• [COLLECTED DATA]:
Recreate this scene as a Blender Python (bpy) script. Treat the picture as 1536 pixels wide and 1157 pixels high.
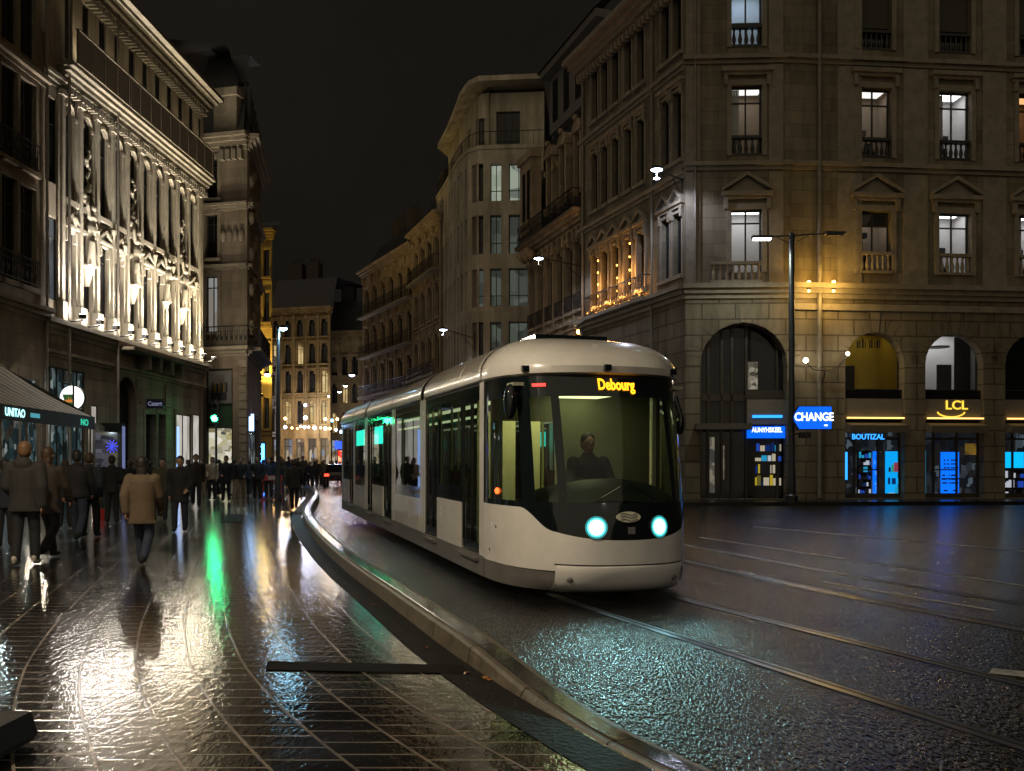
import bpy, bmesh, math, random
from mathutils import Vector, Matrix
from math import radians as R, sin, cos, pi, sqrt, atan2, tan
random.seed(11)
for o in list(bpy.data.objects):
    bpy.data.objects.remove(o)
S = bpy.context.scene
COL = S.collection

# ------------------------------------------------------------------ camera, sky, exposure
F, PW, PH, YH, HC, SL = 1450.0, 1536.0, 1157.0, 708.0, 1.46, 0.01
cd = bpy.data.cameras.new('camera')
cd.sensor_width = 36
cd.lens = 36 * F / PW
cd.shift_y = (YH - PH / 2) / PW
cd.clip_start, cd.clip_end = 0.05, 2000
cam = bpy.data.objects.new('camera', cd)
cam.location = (0, 0, HC)
cam.rotation_euler = (R(90), 0, 0)
COL.objects.link(cam)
S.camera = cam
wd = bpy.data.worlds.new('World')
S.world = wd
wd.use_nodes = True
bg = wd.node_tree.nodes['Background']
bg.inputs['Color'].default_value = (.0080, .0068, .0052, 1)      # night sky glowing faintly from the city
bg.inputs['Strength'].default_value = 1.0
_t = wd.node_tree                                                 # thin uneven cloud catching the city's light
_tc, _no, _rp = _t.nodes.new('ShaderNodeTexCoord'), _t.nodes.new('ShaderNodeTexNoise'), _t.nodes.new('ShaderNodeValToRGB')
_no.inputs['Scale'].default_value, _no.inputs['Detail'].default_value = 2.2, 5
_rp.color_ramp.elements[0].position, _rp.color_ramp.elements[1].position = .3, .75
_rp.color_ramp.elements[0].color, _rp.color_ramp.elements[1].color = (.0062, .0053, .0041, 1), (.0118, .0100, .0076, 1)
_t.links.new(_tc.outputs['Generated'], _no.inputs['Vector'])
_t.links.new(_no.outputs['Fac'], _rp.inputs['Fac'])
_t.links.new(_rp.outputs['Color'], bg.inputs['Color'])
sd = bpy.data.lights.new('sky_glow', 'SUN')
sd.energy = .43
sd.angle = R(100)
sd.color = (1, .84, .58)
so = bpy.data.objects.new('sky_glow', sd)
so.rotation_euler = (R(52), 0, R(-18))
COL.objects.link(so)
S.view_settings.view_transform = 'Standard'
S.view_settings.look = 'None'
S.view_settings.exposure = 0
S.view_settings.gamma = 1
S.view_settings.use_curve_mapping = False
cy = S.cycles
cy.use_denoising = True
try:
    cy.denoiser = 'OPENIMAGEDENOISE'
except Exception:
    pass
cy.max_bounces, cy.diffuse_bounces, cy.glossy_bounces, cy.transparent_max_bounces = 7, 3, 4, 10
cy.caustics_reflective = cy.caustics_refractive = False
cy.sample_clamp_indirect = 14.0
cy.use_light_tree = True
cy.blur_glossy = .3

def gz(Y):
    return SL * Y
def ground(px, py, dz=0.0):
    Y = (HC - dz) / ((py - YH) / F + SL)
    return Vector(((px - 768) / F * Y, Y, SL * Y + dz))
def at(px, py, Y):
    return Vector(((px - 768) / F * Y, Y, HC - (py - YH) / F * Y))
def atx(px, Y):
    return (px - 768) / F * Y

# ------------------------------------------------------------------ materials
def nt(name):
    m = bpy.data.materials.new(name)
    m.use_nodes = True
    t = m.node_tree
    return m, t, t.nodes['Principled BSDF'], t.nodes['Material Output']
def nd(t, kind, **kw):
    n = t.nodes.new(kind)
    for k, v in kw.items():
        if k in n.inputs:
            n.inputs[k].default_value = v
        else:
            setattr(n, k, v)
    return n
def lk(t, a, b):
    t.links.new(a, b)
def c4(c):
    return (c[0], c[1], c[2], 1)
def plain(name, col, rough=.6, metal=0.0, var=.18, nscale=3.0, bump=0.0, bscale=30.0, spec=.5, coat=0.0, emit=None, es=0.0):
    m, t, b, out = nt(name)
    tc = nd(t, 'ShaderNodeTexCoord')
    if var > 0:
        n = nd(t, 'ShaderNodeTexNoise', Scale=nscale, Detail=6.0, Roughness=.62)
        lk(t, tc.outputs['Object'], n.inputs['Vector'])
        r = nd(t, 'ShaderNodeValToRGB')
        r.color_ramp.elements[0].position, r.color_ramp.elements[1].position = .3, .72
        r.color_ramp.elements[0].color = c4([x * (1 - var) for x in col])
        r.color_ramp.elements[1].color = c4([min(1, x * (1 + var)) for x in col])
        lk(t, n.outputs['Fac'], r.inputs['Fac'])
        lk(t, r.outputs['Color'], b.inputs['Base Color'])
        rr = nd(t, 'ShaderNodeMapRange')
        rr.inputs['To Min'].default_value, rr.inputs['To Max'].default_value = max(.02, rough * .8), min(1, rough * 1.2)
        lk(t, n.outputs['Fac'], rr.inputs['Value'])
        lk(t, rr.outputs['Result'], b.inputs['Roughness'])
    else:
        b.inputs['Base Color'].default_value = c4(col)
        b.inputs['Roughness'].default_value = rough
    b.inputs['Metallic'].default_value = metal
    b.inputs['Specular IOR Level'].default_value = spec
    b.inputs['Coat Weight'].default_value = coat
    b.inputs['Coat Roughness'].default_value = .06
    if bump:
        n2 = nd(t, 'ShaderNodeTexNoise', Scale=bscale, Detail=4.0)
        lk(t, tc.outputs['Object'], n2.inputs['Vector'])
        bp = nd(t, 'ShaderNodeBump', Strength=bump, Distance=.02)
        lk(t, n2.outputs['Fac'], bp.inputs['Height'])
        lk(t, bp.outputs['Normal'], b.inputs['Normal'])
    if emit:
        b.inputs['Emission Color'].default_value = c4(emit)
        b.inputs['Emission Strength'].default_value = es
    return m
def glow(name, col, s):
    m, t, b, out = nt(name)
    b.inputs['Base Color'].default_value = (.02, .02, .02, 1)
    b.inputs['Emission Color'].default_value = c4(col)
    b.inputs['Emission Strength'].default_value = s
    return m
def stone(name, col, bw=.95, rh=.46, joint=.012, var=.12, bump=.4, mort=.72):
    """coursed ashlar in facade metres (UV = along, up), soot and rain stains"""
    m, t, b, out = nt(name)
    uv = nd(t, 'ShaderNodeUVMap')
    tc = nd(t, 'ShaderNodeTexCoord')
    br = nd(t, 'ShaderNodeTexBrick', Scale=1.0)
    br.inputs['Brick Width'].default_value, br.inputs['Row Height'].default_value = bw, rh
    br.inputs['Mortar Size'].default_value, br.inputs['Mortar Smooth'].default_value = joint, .3
    br.inputs['Color1'].default_value = c4([x * (1 - var) for x in col])
    br.inputs['Color2'].default_value = c4([x * (1 + var) for x in col])
    br.inputs['Mortar'].default_value = c4([x * mort for x in col])
    lk(t, uv.outputs['UV'], br.inputs['Vector'])
    mp = nd(t, 'ShaderNodeMapping')
    mp.inputs['Scale'].default_value = (1.3, 1.3, .25)
    lk(t, tc.outputs['Object'], mp.inputs['Vector'])
    n = nd(t, 'ShaderNodeTexNoise', Scale=1.0, Detail=8.0, Roughness=.65)
    lk(t, mp.outputs['Vector'], n.inputs['Vector'])
    rp = nd(t, 'ShaderNodeValToRGB')
    rp.color_ramp.elements[0].position, rp.color_ramp.elements[1].position = .32, .66
    rp.color_ramp.elements[0].color = (.5, .47, .43, 1)
    rp.color_ramp.elements[1].color = (1.05, 1.03, 1, 1)
    lk(t, n.outputs['Fac'], rp.inputs['Fac'])
    mx = nd(t, 'ShaderNodeMix', data_type='RGBA', blend_type='MULTIPLY')
    mx.inputs[0].default_value = 1
    lk(t, br.outputs['Color'], mx.inputs[6])
    lk(t, rp.outputs['Color'], mx.inputs[7])
    lk(t, mx.outputs[2], b.inputs['Base Color'])
    b.inputs['Roughness'].default_value = .8
    b.inputs['Specular IOR Level'].default_value = .3
    n2 = nd(t, 'ShaderNodeTexNoise', Scale=22.0, Detail=5.0)
    lk(t, tc.outputs['Object'], n2.inputs['Vector'])
    ma = nd(t, 'ShaderNodeMath', operation='MULTIPLY_ADD')
    ma.inputs[1].default_value = -1.0
    lk(t, br.outputs['Fac'], ma.inputs[0])
    m2 = nd(t, 'ShaderNodeMath', operation='MULTIPLY')
    m2.inputs[1].default_value = .35
    lk(t, n2.outputs['Fac'], m2.inputs[0])
    lk(t, m2.outputs[0], ma.inputs[2])
    bp = nd(t, 'ShaderNodeBump', Strength=bump, Distance=.03)
    lk(t, ma.outputs[0], bp.inputs['Height'])
    lk(t, bp.outputs['Normal'], b.inputs['Normal'])
    return m
def clear_glass(name, tint, rough=.02, ior=1.5):
    m, t, b, out = nt(name)
    t.nodes.remove(b)
    tr = nd(t, 'ShaderNodeBsdfTransparent')
    tr.inputs['Color'].default_value = c4(tint)
    gl = nd(t, 'ShaderNodeBsdfGlossy')
    gl.inputs['Roughness'].default_value = rough
    gl.inputs['Color'].default_value = (1, 1, 1, 1)
    fr = nd(t, 'ShaderNodeFresnel', IOR=ior)
    mx = nd(t, 'ShaderNodeMixShader')
    lk(t, fr.outputs[0], mx.inputs[0])
    lk(t, tr.outputs[0], mx.inputs[1])
    lk(t, gl.outputs[0], mx.inputs[2])
    lk(t, mx.outputs[0], out.inputs['Surface'])
    return m
def scene_pane(name, cols, s, scale=2.0, stretch=(1, 1, 1), blocky=True):
    """a lit pane: what is seen behind glass (goods, blinds, furniture) as soft blocks of different brightness"""
    m, t, b, out = nt(name)
    tc = nd(t, 'ShaderNodeTexCoord')
    mp = nd(t, 'ShaderNodeMapping')
    mp.inputs['Scale'].default_value = stretch
    lk(t, tc.outputs['Object'], mp.inputs['Vector'])
    if blocky:
        v = nd(t, 'ShaderNodeTexVoronoi', Scale=scale, distance='CHEBYCHEV')
        lk(t, mp.outputs['Vector'], v.inputs['Vector'])
        src = nd(t, 'ShaderNodeSeparateColor')
        lk(t, v.outputs['Color'], src.inputs[0])
        so_ = src.outputs[0]
    else:
        v = nd(t, 'ShaderNodeTexNoise', Scale=scale, Detail=4.0)
        lk(t, mp.outputs['Vector'], v.inputs['Vector'])
        so_ = v.outputs['Fac']
    r = nd(t, 'ShaderNodeValToRGB')
    e = r.color_ramp.elements
    n = len(cols)
    while len(e) < n:
        e.new(.5)
    for i, c in enumerate(cols):
        lo, hi = (0, 1) if blocky else (.28, .72)
        e[i].position = lo + (hi - lo) * i / max(1, n - 1)
        e[i].color = c4(c)
    lk(t, so_, r.inputs['Fac'])
    b.inputs['Base Color'].default_value = (.01, .01, .01, 1)
    b.inputs['Roughness'].default_value = .08
    lk(t, r.outputs['Color'], b.inputs['Emission Color'])
    b.inputs['Emission Strength'].default_value = s
    return m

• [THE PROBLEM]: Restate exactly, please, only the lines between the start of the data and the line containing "COL = S.collection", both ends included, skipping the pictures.

• [REPLY]:
Recreate this scene as a Blender Python (bpy) script. Treat the picture as 1536 pixels wide and 1157 pixels high.
import bpy, bmesh, math, random
from mathutils import Vector, Matrix
from math import radians as R, sin, cos, pi, sqrt, atan2, tan
random.seed(11)
for o in list(bpy.data.objects):
    bpy.data.objects.remove(o)
S = bpy.context.scene
COL = S.collection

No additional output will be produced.